Being a product of this rearing system, I became acutely aware soon after we brought my son home that he did not care about my time. When spending time with an infant, a unique phenomenon takes place, their time becomes your time. Children exude a dependence that most people would find unnerving in a middle aged person. If an infant attempted to go through a day cycle with the virtues mentioned above, it would not work. Thomas is not made to live that way of life. Instead, my son, by way of being totally dependent, invited my wife and I into his life. He needs us to feed him, play with him, and lay him down to rest, plus much more. Our life is dictated and controlled by these rhythms. We start our mornings being awoken by him, schedule our days around him, and rest only when he is fast asleep. He requires us to ignore tasks, by wasting time playing and blowing raspberries at each other. Thomas’ time is our time. His life is totally for us, because he is totally dependent on us. I have found this to be the most difficult part of parenthood. The virtues that have been ingrained into us, the virtues that were getting us ready for the real-world, are totally inadequate when held up against the life of a child.
This leads me back to Christmas, and my meditating on the Holy family. An easy part to overlook during the Christmas season is the actual birth of Jesus Christ. God was first revealed on earth as an infant, meaning that Jesus went through all of the natural experiences that my son, Thomas, is currently going through. While I was meditating, I was also reading Rowan Williams’ book, Christ the Heart of Creation. Williams expresses that a theme essential to Bonhoeffer’s Christology is that “Jesus Christ, his work and person, are radically and entirely for us.”1 Just like my infant son, whose dependence makes him for his parents, God shows that God is totally for us by taking on that same stance of dependence. The Holy Family came under the realm of the beatific baby dictator, and experienced time pontificated by the Holy infant. The family lived according to the play, eat, and sleep schedule of God—not through domination, but through the dependence of a child. I cannot imagine that made waking up any easier, or cleaning poop any less stinky; although, it has made me reconsider the way we should think about life and time. For Jesus Christ to be radically for us means he takes on a place of radical dependence. In Jesus’ dependence, he calls people into his life. This begins naturally as an infant, but continues to this very day by way of the Church being Jesus’ body on Earth. As my son draws my wife and I into his experiences in a way that his time becomes mine, this too happens with Jesus Christ and those followers who cling tightly to his life. Just like his mother and father, we are moved and energized by the rhythms of his life. Jesus invites us to experience true solidarity with each through him. In the true classic theist way, Jesus Christ is time and his life becomes the rhythms that help us to tell when now is.

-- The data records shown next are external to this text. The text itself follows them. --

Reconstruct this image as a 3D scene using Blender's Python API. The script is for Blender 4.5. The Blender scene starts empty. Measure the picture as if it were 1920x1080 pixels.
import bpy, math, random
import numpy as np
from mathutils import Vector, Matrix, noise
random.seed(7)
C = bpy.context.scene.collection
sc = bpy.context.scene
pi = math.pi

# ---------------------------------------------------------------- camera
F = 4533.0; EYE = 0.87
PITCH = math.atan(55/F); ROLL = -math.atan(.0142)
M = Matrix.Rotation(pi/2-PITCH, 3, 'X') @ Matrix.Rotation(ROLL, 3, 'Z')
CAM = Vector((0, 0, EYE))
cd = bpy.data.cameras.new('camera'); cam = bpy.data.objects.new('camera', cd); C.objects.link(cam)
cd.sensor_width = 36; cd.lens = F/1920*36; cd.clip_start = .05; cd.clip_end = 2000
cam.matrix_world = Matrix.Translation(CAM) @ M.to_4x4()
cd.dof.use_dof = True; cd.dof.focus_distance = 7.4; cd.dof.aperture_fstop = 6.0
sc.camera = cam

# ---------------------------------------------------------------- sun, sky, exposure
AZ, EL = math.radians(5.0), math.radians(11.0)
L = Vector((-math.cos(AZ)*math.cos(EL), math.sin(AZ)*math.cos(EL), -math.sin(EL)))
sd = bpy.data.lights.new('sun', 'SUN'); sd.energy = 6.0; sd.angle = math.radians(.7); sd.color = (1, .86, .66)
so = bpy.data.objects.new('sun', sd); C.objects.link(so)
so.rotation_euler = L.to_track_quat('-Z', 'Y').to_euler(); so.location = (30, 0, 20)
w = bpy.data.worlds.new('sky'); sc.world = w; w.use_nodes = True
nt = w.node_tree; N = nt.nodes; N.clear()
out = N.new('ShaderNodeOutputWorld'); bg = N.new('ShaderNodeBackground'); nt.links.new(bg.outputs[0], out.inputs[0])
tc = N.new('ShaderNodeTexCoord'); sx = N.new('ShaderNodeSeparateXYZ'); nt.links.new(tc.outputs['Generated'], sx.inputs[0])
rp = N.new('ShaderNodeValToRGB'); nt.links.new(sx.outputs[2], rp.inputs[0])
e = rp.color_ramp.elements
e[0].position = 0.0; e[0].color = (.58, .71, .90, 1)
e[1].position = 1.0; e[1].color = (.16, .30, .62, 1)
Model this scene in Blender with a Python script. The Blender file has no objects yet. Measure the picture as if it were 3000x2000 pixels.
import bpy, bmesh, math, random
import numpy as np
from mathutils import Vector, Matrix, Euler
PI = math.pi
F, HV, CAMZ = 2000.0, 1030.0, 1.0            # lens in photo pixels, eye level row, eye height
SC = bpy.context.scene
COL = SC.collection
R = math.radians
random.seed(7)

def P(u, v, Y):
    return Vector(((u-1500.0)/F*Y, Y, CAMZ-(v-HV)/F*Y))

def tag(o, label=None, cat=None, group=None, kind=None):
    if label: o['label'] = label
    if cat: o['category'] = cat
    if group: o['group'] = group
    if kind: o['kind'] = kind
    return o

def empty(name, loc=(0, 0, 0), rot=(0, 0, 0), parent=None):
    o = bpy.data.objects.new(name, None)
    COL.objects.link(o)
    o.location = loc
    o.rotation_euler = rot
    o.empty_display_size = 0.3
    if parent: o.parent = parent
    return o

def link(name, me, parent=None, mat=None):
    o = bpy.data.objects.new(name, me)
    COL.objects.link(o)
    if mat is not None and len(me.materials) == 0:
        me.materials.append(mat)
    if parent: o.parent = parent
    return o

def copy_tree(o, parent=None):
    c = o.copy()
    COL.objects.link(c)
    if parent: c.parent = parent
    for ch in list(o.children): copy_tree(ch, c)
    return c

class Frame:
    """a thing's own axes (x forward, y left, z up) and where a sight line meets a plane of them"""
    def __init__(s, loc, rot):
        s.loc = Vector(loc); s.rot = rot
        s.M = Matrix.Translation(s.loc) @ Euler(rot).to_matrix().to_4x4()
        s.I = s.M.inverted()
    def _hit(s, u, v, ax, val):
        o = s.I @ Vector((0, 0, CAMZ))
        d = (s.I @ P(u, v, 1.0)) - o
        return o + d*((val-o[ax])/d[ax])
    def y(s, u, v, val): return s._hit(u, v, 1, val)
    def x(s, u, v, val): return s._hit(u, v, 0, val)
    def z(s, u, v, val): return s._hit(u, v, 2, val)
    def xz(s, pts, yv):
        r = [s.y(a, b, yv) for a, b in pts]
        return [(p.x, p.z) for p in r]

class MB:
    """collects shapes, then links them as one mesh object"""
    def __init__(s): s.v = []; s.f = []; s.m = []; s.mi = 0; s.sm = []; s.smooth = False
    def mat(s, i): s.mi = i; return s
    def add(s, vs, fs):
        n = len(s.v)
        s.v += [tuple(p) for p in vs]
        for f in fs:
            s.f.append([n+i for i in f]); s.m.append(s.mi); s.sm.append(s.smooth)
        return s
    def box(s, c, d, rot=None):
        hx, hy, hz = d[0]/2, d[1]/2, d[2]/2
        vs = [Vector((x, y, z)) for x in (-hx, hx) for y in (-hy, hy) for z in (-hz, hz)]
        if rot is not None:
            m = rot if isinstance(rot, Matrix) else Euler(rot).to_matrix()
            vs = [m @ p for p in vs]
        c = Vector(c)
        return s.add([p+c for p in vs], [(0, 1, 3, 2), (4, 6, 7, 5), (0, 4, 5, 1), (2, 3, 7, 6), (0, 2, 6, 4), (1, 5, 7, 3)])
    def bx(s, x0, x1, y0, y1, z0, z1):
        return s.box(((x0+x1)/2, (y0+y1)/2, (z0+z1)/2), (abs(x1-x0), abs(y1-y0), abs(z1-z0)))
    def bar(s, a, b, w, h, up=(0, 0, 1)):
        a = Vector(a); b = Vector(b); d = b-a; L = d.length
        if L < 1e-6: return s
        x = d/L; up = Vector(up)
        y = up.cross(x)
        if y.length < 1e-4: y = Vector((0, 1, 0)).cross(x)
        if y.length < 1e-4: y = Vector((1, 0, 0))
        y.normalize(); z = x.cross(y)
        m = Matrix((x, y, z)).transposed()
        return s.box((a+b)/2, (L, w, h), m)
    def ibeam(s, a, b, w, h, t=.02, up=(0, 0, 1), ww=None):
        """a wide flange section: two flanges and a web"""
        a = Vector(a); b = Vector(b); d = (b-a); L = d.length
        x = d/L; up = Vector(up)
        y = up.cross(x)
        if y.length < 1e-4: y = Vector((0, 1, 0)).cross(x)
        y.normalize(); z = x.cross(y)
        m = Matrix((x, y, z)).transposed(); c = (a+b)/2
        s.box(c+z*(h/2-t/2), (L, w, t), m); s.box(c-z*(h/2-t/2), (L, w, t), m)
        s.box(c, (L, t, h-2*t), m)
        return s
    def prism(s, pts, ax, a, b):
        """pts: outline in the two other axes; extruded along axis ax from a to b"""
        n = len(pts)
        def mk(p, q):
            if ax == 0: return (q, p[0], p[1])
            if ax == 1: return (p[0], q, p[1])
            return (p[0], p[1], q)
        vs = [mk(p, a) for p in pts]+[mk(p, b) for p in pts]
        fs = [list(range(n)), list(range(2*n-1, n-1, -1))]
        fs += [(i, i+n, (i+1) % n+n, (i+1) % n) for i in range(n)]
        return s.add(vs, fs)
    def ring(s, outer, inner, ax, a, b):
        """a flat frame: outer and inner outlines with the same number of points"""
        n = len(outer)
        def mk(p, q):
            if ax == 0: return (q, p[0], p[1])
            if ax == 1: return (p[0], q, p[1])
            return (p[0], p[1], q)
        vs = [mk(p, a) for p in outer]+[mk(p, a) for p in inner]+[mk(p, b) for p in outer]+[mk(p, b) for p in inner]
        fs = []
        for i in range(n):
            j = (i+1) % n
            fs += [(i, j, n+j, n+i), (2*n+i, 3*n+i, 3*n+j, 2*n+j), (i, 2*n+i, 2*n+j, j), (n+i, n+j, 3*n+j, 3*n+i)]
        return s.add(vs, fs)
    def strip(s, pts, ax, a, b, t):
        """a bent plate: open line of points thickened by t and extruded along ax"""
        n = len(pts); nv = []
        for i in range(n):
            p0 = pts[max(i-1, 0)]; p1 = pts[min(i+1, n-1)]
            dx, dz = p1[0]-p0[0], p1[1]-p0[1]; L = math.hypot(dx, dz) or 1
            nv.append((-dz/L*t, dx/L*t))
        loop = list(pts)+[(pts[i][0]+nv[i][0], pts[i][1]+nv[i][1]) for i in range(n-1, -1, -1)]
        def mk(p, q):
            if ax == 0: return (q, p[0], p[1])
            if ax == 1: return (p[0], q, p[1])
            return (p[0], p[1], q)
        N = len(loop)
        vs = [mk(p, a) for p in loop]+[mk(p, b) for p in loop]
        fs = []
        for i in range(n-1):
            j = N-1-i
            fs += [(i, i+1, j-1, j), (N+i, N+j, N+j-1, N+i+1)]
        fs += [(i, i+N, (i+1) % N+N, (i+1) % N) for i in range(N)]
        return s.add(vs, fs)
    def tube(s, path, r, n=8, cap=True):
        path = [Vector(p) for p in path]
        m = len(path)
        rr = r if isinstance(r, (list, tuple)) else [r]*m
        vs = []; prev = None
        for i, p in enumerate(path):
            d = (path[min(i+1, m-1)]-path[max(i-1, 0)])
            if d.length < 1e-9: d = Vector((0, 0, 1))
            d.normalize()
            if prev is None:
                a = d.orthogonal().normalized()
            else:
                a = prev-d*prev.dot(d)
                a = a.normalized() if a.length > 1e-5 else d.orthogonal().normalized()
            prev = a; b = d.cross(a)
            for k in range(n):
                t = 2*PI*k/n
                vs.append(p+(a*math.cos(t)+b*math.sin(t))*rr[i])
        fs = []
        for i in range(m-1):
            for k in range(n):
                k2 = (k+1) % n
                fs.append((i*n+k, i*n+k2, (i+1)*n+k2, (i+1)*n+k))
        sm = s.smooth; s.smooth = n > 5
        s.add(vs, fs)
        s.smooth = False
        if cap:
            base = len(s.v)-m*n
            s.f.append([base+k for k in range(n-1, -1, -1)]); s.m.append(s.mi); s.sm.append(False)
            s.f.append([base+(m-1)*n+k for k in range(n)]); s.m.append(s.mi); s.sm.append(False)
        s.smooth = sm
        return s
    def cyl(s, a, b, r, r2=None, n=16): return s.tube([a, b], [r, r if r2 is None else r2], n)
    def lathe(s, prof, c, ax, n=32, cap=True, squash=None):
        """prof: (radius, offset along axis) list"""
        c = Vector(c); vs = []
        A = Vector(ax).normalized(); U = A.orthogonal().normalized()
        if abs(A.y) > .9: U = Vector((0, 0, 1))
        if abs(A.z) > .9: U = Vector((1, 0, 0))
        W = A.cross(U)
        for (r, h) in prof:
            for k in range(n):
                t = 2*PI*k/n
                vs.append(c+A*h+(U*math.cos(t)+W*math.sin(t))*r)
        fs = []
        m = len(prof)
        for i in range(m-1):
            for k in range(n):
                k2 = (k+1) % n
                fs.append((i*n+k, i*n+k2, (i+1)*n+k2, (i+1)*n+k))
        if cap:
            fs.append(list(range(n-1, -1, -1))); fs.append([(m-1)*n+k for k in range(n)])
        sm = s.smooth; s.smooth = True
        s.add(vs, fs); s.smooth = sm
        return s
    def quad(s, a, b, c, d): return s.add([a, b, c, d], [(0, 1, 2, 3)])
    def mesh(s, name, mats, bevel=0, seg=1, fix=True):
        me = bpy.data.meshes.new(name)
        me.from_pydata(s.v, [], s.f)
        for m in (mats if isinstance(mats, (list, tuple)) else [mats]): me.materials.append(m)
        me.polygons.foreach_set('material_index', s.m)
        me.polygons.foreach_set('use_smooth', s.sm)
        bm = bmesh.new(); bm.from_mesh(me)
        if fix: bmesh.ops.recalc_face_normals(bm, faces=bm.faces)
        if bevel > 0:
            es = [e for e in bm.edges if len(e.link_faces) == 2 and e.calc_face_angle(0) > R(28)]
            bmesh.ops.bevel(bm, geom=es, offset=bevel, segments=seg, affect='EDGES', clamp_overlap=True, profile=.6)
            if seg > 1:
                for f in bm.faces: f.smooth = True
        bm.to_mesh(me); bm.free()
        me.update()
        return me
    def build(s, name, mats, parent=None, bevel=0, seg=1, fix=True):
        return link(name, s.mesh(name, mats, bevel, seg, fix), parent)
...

This is solidified into what is called the Christian calendar. The calendar keeps time by being drawn into the story of Jesus due to his dependence, and then telling the story in our worship services. The life of Jesus is the structure that keeps together the harmony of the whole liturgical service and the life of the Church in the world. Each season of the year comes with readings, colors, and stories that help to place the Church rightly in the life of Jesus. This orients us in the life of Christ, guiding us, and keeping us from stepping off beat. Time in Jesus is in direct competition with the normal way we are taught to experience time. Instead of seeing time as something to be privatized, we understand our time in solidarity with Jesus and his body: the Church. While being in the life of Jesus we are trained not to pursue efficiency, but to wonder and play as children do. We are in a place when our lives look like the Holy Family, as we fall into sync with the rhythms and patterns of the life of Jesus Christ.
Children should never be ignored. Jesus reminds us of this in the gospels when he says that those who are like little children are of the Kingdom of God. (Luke 18:16) This has been taught to me over again because of my son. He shows me by his life that we are not actually divided from each other. As he has drawn me into his life, I have been able to see the lie that time is experienced efficiently, privately, and competitively. When my son and I share time it is not a competition, but a bonding. We share in his moments of play, and both find his moments of frustration tiring. Just as my family is bonded by Thomas, so too the family of God is bonded by Jesus Christ. Jesus brings us into his life and we, his family, are given the great joy of experiencing his rhythms as our own. In this way, Jesus Christ is truly for us and in mysterious ways dependent on us.